【奈良移住物語】やりたいことやって地元になじむのが〝極意〟奈良・田原地区で29年
奈良市の中心地から車でわずか30分。茶畑や水田が広がる田原地区の同市茗荷町の一角でギャラリー&カフェ&料理教室「ギャラリーファブリル」を営むのは、大阪市から移住した安達泉さん(61)だ。「田舎暮らしが好きだったわけでも、あごがれていたわけでもなかった」と振り返るが、気づけば同地区で暮らして29年。肩肘を張らない自然な移住の在り方を体現している。(桑島浩任)
夫が家具作家で、仕事や材料調達に適した環境を探し求めた末、昭和62年3月に田原地区に移住した。大阪で生まれ育った安達さんにとり、自然に囲まれた環境は「たまに遊びに行くと楽しい場所で、あまり関心はなかった」という。両親も心配したが、「田舎暮らしもありかな」と、深く悩むこともなく移住を決意。田畑に囲まれ、コンビニもスーパーもない環境には驚くこともあったが、「すべてが新鮮で楽しかった」と振り返る。
そして、「暮らすうちに物事の考え方が大きく変わった」。近所の人々が田畑を耕す様子に、「田舎で暮らしてお米や野菜を作るということは、風景や環境を守ることだと知った」と話す。それまでは「安い」「おいしい」など、「自分にとって都合のいい商品を選んでいた」のが、「地元産品かどうかなど、少しでも自然を守るための選択をするようになった」。そんな風に自分の視点を広げてくれた田原地区のことが、気づけば好きになっていた。

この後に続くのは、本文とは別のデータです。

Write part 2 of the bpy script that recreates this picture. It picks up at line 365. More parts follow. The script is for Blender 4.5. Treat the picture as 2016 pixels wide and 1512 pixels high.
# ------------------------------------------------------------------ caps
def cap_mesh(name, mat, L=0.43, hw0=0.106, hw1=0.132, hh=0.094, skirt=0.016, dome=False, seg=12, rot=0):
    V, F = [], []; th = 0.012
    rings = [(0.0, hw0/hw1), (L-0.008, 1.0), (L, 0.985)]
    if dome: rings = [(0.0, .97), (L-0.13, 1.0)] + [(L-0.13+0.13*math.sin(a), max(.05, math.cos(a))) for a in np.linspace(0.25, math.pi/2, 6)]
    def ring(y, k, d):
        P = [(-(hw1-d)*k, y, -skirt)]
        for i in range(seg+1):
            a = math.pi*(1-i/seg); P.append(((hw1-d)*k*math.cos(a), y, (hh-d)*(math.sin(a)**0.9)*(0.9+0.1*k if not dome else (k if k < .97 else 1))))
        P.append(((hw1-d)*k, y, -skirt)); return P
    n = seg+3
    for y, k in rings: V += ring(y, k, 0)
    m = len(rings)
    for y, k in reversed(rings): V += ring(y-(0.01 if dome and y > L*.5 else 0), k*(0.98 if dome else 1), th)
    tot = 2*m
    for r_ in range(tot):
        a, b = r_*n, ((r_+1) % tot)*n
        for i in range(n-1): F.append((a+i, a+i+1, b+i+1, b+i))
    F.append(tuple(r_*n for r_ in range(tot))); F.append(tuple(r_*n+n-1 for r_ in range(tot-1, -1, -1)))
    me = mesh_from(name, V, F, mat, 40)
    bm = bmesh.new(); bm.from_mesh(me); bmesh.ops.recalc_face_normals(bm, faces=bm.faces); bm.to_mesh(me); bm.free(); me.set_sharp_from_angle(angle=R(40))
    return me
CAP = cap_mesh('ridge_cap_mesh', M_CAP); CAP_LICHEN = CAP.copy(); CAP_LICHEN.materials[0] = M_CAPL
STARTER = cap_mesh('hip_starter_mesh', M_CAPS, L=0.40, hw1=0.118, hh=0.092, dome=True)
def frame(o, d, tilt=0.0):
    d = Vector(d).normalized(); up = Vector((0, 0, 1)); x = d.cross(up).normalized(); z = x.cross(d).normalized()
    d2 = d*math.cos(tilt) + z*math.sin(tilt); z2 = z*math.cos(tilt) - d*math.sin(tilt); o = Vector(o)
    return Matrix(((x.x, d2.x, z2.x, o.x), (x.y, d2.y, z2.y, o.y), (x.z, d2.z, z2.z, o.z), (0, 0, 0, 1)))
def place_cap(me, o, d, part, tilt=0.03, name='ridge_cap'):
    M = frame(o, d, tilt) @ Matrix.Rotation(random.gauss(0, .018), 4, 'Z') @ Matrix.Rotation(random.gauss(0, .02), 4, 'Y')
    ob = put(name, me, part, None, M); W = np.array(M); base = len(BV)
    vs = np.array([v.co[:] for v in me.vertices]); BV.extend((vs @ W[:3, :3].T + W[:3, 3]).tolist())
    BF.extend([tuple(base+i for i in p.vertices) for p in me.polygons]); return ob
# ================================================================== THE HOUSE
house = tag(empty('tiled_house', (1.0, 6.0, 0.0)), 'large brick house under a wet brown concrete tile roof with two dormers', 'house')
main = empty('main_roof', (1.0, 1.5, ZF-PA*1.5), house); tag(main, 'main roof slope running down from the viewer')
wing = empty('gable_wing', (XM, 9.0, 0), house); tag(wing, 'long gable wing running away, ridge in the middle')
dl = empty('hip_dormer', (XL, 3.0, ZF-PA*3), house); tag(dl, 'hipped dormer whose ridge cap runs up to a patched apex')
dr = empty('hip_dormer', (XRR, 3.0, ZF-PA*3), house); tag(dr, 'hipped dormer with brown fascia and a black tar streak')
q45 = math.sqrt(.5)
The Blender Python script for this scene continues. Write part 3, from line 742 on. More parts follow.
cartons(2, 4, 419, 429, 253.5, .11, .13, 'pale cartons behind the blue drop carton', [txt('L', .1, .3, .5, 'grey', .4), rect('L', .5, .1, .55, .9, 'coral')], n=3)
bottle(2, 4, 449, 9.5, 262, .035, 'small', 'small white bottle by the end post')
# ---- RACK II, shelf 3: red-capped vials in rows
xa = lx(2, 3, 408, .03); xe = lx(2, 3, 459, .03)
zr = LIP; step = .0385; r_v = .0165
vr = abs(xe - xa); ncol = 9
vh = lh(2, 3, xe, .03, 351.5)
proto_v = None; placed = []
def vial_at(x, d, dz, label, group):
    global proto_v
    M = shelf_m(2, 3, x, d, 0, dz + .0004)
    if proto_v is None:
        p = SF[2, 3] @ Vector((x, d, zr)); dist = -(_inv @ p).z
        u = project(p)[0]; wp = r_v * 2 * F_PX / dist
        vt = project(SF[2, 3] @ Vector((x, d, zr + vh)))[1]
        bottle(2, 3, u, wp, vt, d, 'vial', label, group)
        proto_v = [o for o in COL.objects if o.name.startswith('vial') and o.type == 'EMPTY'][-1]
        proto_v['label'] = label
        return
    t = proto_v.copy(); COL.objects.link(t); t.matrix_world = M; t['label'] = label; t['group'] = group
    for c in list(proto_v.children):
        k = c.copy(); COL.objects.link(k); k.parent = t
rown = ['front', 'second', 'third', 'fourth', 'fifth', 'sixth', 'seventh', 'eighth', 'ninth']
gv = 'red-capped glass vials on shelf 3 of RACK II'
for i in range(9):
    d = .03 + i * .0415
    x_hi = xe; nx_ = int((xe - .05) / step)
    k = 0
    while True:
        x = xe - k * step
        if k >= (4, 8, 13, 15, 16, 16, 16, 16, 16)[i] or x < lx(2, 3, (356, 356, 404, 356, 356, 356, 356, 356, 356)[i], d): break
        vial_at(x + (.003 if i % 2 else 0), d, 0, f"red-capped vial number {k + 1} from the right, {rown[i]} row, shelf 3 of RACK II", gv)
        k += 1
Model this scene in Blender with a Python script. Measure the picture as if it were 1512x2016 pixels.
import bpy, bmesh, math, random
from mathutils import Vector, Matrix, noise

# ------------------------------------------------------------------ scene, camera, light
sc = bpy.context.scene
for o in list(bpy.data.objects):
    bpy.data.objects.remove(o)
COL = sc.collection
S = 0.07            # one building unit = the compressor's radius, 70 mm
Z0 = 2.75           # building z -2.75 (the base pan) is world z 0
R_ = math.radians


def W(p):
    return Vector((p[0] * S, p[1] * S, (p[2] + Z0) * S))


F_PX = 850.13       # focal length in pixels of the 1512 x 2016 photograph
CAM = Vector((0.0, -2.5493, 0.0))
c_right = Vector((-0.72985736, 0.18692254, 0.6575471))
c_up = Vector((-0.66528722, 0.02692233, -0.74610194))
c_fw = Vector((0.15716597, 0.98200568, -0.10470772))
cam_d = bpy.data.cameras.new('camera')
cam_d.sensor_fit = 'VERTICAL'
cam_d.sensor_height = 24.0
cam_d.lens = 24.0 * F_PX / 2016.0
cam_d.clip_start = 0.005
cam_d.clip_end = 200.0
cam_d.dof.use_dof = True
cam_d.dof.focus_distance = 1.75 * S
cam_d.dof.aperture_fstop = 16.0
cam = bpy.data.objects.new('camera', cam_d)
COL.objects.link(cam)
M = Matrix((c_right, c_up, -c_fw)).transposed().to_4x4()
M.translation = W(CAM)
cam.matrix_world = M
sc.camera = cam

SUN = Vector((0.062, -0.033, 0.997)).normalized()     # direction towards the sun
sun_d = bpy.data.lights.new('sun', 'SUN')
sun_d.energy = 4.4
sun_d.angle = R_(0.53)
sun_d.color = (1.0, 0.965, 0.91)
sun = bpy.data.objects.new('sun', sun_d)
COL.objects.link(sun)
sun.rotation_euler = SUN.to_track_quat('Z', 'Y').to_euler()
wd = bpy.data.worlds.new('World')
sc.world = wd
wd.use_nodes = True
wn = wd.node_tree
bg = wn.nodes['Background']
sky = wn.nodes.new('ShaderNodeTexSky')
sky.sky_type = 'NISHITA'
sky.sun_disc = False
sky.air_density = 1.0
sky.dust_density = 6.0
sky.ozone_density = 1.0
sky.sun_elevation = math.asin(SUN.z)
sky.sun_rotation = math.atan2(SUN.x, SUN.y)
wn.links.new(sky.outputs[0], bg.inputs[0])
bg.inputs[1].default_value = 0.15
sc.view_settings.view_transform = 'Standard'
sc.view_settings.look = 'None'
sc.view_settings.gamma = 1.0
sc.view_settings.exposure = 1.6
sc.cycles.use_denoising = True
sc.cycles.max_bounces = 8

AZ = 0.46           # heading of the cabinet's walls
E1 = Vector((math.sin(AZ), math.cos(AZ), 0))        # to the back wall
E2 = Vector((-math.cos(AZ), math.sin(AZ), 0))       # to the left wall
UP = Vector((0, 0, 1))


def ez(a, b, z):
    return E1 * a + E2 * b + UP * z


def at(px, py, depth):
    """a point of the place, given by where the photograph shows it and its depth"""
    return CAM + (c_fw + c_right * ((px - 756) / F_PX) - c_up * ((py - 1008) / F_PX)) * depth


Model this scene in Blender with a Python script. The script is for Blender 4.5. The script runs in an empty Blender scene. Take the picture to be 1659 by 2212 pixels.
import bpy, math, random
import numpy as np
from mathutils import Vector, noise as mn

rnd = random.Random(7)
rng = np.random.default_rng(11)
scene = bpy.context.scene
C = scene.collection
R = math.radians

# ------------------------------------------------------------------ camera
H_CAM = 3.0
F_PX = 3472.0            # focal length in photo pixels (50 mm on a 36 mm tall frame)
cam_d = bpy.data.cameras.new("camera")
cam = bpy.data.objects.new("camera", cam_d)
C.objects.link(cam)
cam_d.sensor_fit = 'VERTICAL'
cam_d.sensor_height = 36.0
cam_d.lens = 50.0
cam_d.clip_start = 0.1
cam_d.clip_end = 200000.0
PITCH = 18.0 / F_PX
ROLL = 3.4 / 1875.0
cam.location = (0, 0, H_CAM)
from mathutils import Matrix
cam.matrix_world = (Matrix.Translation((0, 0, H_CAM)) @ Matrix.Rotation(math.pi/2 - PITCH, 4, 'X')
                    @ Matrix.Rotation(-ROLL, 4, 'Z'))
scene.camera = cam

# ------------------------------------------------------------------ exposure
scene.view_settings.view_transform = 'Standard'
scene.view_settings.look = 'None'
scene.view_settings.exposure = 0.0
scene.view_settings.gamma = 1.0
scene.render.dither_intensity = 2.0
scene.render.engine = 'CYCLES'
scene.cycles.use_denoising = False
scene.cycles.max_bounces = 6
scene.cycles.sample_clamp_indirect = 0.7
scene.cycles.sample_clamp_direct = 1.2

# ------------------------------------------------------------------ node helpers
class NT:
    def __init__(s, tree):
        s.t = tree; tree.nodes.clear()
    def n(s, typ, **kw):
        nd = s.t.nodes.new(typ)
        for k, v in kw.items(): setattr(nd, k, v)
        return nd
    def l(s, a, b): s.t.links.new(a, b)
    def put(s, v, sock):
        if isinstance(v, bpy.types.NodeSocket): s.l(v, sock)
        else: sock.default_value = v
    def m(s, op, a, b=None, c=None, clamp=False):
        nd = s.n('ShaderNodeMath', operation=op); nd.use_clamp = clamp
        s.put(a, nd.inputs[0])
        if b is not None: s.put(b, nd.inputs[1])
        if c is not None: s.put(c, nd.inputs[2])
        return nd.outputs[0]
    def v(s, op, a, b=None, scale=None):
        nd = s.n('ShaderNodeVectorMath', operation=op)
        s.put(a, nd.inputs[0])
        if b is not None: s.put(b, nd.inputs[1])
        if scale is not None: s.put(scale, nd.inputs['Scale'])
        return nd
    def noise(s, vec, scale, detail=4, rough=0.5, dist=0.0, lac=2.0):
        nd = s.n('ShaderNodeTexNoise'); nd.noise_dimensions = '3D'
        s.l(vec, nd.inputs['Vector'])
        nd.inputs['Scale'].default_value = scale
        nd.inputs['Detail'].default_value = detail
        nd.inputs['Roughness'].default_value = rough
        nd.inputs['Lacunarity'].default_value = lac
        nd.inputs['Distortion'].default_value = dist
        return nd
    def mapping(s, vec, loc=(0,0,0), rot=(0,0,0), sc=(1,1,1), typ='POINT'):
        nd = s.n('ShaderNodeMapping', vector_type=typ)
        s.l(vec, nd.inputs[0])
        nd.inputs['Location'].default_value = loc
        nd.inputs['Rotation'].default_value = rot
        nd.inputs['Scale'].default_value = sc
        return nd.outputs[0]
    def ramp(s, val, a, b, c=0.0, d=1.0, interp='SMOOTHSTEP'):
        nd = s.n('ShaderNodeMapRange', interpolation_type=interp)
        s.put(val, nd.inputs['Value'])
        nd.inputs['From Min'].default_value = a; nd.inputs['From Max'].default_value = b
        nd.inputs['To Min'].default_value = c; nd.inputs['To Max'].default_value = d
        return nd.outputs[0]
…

移住から12年間は賃貸暮らしだったが、近所の土地を購入、一軒家を建てた。それを機に、平成15年から木工や陶芸品などを展示、即売するギャラリーを開設。ただ人に貸すのではなく、いいと思った作家に自ら交渉したり、告知や演出も考える。
その1年後には、料理教室も開始。料理を本格的に学んだことはなく、教えるのは簡単な家庭料理だが、自然に囲まれたのどかな環境は小旅行のような気分を味わえ、「10年以上続けてくれている人もいる」という。
年に数回、10日前後ずつ開くギャラリーと、月1回の料理教室。どちらも安達さんには重要な収入源だが、始めたのは「ここで展覧会をしてみたいな」という友人の言葉や、振る舞った料理を喜ばれたことなどのちょっとしたことがきっかけだ。「無理をせず、自然にやりたいことをやる。人生も移住もそれが大切」と話す。
一方、「田舎暮らしは桃源郷ではない。田舎ならではの不便さや、都会よりもお金がかかることもある」とも。車は1人1台必須、近くに塾や高校もないため、「子育て世帯なら、都会と変わらないぐらいお金がかかることもある」と話す。
「『地元の人に受け入れてもらえるよう、がんばろう』とか考えず、自分がやりたいことをしてほしい」と安達さん。それは、29年間の経験で気づいた〝移住の極意〟なのかもしれない。